Book Review – The Narrow Road to the Deep North, by Richard Flanagan

Reading Time: 2 minutes

The national war hero who is a terrible adulterer and the shameless torturer who devotes his life to being the caring and compassionate father. These are the kinds of moral juxtapositions that make Richard Flanagan’s Man Booker Prize winning novel The Narrow Road to the Deep North a characterisation masterpiece. A thought provoking mind bender of good people doing bad things, bad people doing worse and that messy grey zone that demonstrates moralities frailty, and societies influence on the human condition.

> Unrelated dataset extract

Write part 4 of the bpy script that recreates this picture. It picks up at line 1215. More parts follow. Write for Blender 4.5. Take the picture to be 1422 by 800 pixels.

Set across a period of approximately 50 years The Narrow Road follows the life of a doctor, Dorrigo Evans, pre WW2, through imprisonment on the Thai-Burma Railway, to his return home and rise to fame as a war hero and champion for veteran causes. But Dorrigo has a secret, and a gaping hole in his being that he is unable to fill, and this brings tragedy greater than any of his PoW experiences to a life that from the outside appears to be the Australian dream.

The richness of all of the characters in this amazing novel draw you in and make you yearn for the happily ever after that never comes. Flanagan tells this tale with a weight and sadness that feels so real it is hard to believe that this is a work of fiction.

For those of us with an interest in the profession of arms, the brutality of war and its ability to make people do horrible things, and overcome abject horror is portrayed from all sides in a way that only historical fiction seems able to do. However for me the most important lesson was to pause and consider, when truly put to the test will my ethics hold? Will I make ‘good’ choices? The one thing that is sure in warfare is that nothing is sure and this complexity is a result of the messiness of human decision making.

I was given this book by a colleague with the warning ‘I hope you’re not a crier’. Pull out the tissue box, make a hot chocolate and strap in for some cathartic ugly crying. This work truly is a literary masterpiece; tragically ironic with lessons a plenty for the military practitioner or those striving to be good humans in general.